Een korte interruptie van de heer Van Oosten. 

De heer Van Oosten (VVD):

Ik zal het kort houden, voorzitter. Ik kan slechts verwijzen naar wat er in het dictum staat: "de aangewezen Europese kanalen". Ik bedoel daar niets meer en niets minder mee. De minister weet als geen ander hoe het in Europa werkt, want hij is onze vertegenwoordiger in de Europese Raad. Ik vraag het parlement samen met een aantal collega's een uitspraak te doen die in lijn is met eerdere uitspraken die deze Kamer op verzoek van collega's heeft gedaan. Ik vraag de minister vervolgens om daar in wijsheid mee om te gaan, meer vraag ik niet van hem. Ik vraag niet Europa, maar mijn collega's om een besluit te nemen. De minister heeft daar vervolgens naar te handelen. 

Minister Van der Steur:

Ja, dat spreekt voor zich. 

De voorzitter:

Dan stel ik voor dat u een oordeel geeft over de motie en naar de volgende motie gaat. 

Minister Van der Steur:

Dat ga ik doen. Ik doe uiteraard niets af aan het recht van de Kamer om zich uit te spreken over een Europees Openbaar Ministerie wanneer de Kamer dat wil. Ik stel vast dat mevrouw Van Toorenburg zei: ik zie de motie zo dat de kant die het op dit moment opgaat, niet de goede is. Dat houdt de mogelijkheid open dat er ook nog een andere kant zou kunnen bestaan. Dat is ook logisch, want er wordt nog onderhandeld. Ik zie dus wel dat mevrouw Van Toorenburg een iets andere interpretatie geeft aan de motie dan de heer Van Oosten zojuist heeft gedaan. Dat maakt het dilemma voor de regering niet eenvoudiger. Ik begrijp ook dat de heer Van Oosten de motie niet wil aanhouden, wat in mijn geval denk ik een logische gedachte zou kunnen zijn. Dan kan ik niet anders dan de motie ontraden. Ik merk dan wel hoe de Kamer daarover oordeelt. 

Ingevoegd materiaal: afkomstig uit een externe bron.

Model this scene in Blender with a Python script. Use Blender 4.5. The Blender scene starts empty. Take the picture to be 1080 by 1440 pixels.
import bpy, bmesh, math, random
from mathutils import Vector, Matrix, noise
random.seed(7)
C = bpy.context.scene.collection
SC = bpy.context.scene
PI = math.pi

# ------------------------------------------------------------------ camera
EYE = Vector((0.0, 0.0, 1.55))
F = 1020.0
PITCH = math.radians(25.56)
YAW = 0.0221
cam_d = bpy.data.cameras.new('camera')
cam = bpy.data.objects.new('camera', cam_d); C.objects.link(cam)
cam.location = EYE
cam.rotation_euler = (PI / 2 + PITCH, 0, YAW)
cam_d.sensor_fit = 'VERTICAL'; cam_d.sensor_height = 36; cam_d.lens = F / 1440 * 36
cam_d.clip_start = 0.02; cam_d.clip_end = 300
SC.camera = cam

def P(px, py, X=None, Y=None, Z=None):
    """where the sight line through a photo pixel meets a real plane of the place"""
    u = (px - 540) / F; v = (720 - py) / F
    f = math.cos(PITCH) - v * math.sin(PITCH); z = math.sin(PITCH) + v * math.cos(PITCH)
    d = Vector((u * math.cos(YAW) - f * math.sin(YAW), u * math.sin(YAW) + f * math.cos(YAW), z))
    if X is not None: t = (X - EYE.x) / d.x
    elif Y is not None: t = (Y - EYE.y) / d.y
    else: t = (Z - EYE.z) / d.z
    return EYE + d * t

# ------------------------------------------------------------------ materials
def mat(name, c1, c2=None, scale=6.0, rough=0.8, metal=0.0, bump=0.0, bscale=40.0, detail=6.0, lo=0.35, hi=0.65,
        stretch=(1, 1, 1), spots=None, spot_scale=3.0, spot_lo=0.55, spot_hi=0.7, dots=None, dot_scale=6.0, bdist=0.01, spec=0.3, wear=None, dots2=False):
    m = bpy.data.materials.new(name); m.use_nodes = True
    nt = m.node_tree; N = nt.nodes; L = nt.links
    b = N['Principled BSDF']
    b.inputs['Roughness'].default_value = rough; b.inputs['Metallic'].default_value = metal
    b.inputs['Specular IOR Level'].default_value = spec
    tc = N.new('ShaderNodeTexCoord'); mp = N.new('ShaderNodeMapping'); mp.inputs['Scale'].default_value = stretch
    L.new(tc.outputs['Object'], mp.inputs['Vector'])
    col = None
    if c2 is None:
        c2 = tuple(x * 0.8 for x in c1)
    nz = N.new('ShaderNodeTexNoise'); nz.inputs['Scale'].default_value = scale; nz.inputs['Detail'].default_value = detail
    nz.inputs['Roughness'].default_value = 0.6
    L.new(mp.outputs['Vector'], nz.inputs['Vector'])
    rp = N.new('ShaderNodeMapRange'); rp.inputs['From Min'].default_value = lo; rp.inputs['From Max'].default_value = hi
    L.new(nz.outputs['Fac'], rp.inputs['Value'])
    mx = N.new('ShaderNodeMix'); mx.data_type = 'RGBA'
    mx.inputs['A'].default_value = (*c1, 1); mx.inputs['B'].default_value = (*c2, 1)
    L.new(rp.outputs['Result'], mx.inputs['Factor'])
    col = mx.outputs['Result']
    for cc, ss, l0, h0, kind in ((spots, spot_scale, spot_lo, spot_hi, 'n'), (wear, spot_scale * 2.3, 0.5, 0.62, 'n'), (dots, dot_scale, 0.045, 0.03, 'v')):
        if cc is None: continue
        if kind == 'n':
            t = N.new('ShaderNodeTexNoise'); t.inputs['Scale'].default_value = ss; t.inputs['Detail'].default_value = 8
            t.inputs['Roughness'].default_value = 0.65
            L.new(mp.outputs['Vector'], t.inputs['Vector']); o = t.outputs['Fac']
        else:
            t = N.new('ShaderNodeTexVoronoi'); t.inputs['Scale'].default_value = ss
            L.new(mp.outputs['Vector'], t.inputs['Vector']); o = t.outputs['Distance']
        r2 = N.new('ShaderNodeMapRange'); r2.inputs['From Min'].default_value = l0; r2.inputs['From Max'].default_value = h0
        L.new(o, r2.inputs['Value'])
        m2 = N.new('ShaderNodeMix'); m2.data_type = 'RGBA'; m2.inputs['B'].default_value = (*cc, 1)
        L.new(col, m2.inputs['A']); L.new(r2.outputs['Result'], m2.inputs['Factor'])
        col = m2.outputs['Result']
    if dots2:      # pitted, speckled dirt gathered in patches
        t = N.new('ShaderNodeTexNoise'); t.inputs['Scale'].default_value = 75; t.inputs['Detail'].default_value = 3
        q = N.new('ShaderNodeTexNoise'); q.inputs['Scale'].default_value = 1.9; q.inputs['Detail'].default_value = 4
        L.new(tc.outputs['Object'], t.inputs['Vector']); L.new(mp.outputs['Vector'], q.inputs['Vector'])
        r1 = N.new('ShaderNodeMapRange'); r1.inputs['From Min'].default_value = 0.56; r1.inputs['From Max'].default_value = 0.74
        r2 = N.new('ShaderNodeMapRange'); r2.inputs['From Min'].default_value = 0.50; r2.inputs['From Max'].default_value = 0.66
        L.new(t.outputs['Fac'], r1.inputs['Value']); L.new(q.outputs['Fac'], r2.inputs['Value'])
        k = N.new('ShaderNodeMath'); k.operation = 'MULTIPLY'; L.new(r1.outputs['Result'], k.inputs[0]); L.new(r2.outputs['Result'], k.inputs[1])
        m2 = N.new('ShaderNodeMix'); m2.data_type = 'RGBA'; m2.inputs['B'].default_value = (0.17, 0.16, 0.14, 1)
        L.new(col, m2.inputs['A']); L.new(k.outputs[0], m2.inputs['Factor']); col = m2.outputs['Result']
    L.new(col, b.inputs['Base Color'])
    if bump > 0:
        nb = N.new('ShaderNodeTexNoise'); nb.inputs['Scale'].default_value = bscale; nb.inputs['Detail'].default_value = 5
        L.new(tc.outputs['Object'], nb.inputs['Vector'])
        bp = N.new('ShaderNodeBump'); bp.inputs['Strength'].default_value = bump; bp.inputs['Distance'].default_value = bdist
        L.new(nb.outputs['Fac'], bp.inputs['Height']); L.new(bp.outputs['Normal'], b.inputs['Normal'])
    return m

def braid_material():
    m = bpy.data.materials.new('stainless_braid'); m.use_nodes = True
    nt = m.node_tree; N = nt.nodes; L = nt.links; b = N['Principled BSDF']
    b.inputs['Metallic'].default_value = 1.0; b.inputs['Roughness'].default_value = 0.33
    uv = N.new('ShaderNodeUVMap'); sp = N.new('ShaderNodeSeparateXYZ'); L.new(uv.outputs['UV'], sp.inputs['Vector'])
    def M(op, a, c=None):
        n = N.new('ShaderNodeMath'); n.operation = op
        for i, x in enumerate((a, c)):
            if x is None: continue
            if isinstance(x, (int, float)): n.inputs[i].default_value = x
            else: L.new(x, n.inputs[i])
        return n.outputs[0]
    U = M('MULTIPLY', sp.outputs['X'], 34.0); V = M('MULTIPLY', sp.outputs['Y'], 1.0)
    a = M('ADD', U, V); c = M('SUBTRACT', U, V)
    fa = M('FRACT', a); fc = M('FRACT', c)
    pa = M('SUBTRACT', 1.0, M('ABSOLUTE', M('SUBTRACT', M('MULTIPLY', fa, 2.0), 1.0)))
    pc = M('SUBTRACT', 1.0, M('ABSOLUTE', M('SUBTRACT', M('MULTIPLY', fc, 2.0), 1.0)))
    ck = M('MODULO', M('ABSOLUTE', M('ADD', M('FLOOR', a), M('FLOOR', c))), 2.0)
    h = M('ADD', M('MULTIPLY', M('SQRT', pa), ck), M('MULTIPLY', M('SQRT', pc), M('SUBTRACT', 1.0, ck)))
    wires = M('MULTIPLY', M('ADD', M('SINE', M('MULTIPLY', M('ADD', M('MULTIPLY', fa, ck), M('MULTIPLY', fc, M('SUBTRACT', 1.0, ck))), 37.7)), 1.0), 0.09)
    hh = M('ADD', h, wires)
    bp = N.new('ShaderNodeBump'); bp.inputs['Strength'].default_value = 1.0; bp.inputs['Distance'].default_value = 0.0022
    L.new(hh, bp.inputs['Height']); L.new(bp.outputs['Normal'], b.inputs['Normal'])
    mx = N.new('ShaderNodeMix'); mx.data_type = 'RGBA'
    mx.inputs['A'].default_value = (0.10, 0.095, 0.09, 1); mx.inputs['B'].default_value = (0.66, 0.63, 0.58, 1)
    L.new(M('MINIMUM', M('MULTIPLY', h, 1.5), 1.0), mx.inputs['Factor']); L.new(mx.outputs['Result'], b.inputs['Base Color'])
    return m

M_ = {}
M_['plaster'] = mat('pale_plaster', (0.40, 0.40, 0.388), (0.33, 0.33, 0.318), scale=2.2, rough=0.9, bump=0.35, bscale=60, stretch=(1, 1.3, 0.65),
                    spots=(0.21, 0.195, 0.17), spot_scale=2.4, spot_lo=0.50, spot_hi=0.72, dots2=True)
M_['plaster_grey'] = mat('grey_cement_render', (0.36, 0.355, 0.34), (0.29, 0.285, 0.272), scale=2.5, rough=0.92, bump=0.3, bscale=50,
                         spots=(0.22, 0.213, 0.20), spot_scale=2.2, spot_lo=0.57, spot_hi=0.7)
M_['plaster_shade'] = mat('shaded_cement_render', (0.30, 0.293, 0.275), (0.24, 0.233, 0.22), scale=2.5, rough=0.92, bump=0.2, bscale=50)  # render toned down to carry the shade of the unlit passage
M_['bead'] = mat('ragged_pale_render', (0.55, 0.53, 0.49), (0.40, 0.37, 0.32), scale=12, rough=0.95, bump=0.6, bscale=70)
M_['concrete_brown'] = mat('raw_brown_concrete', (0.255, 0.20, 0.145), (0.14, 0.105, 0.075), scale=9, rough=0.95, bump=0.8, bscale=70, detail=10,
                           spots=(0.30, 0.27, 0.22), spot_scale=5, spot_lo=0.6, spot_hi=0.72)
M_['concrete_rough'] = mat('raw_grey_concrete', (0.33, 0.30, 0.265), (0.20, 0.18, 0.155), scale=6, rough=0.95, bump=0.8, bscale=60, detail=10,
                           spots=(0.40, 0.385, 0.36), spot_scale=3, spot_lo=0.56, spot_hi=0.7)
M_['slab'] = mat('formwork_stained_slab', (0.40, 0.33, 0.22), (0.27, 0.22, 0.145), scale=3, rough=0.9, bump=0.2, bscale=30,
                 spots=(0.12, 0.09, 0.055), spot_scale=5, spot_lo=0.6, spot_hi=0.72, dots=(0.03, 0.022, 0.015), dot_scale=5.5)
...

Mevrouw Van Toorenburg (CDA):

Voorzitter, ik denk dat u beter geluisterd hebt; ik heb de context aangegeven waarom ik vind dat het eigenlijk een beetje bijzonder is dat wij dit nu doen. Wij doen dit, omdat het de verkeerde kant opgaat. Ik denk dat u dat heel goed hebt begrepen en dat de minister het misschien niet wil begrijpen. 

De voorzitter:

U hebt uw punt gemaakt. Dan de motie-Recourt op stuk nr. 429. 

Minister Van der Steur:

Deze motie is gericht tot het parlement. Ik heb toegezegd dat ik zal uitzoeken hoe het zit met de hoorzitting. Ik heb inmiddels ook gesproken met mijn collega van Buitenlandse Zaken, die ook graag bereid is om hierin een rol te vervullen ten opzichte van uw Kamer. Het is volgens mij niet aan mij om een oordeel over deze motie uit te spreken, omdat de motie niet tot de regering, maar tot de Kamer is gericht. 

De beraadslaging wordt gesloten. 

De vergadering wordt enkele ogenblikken geschorst.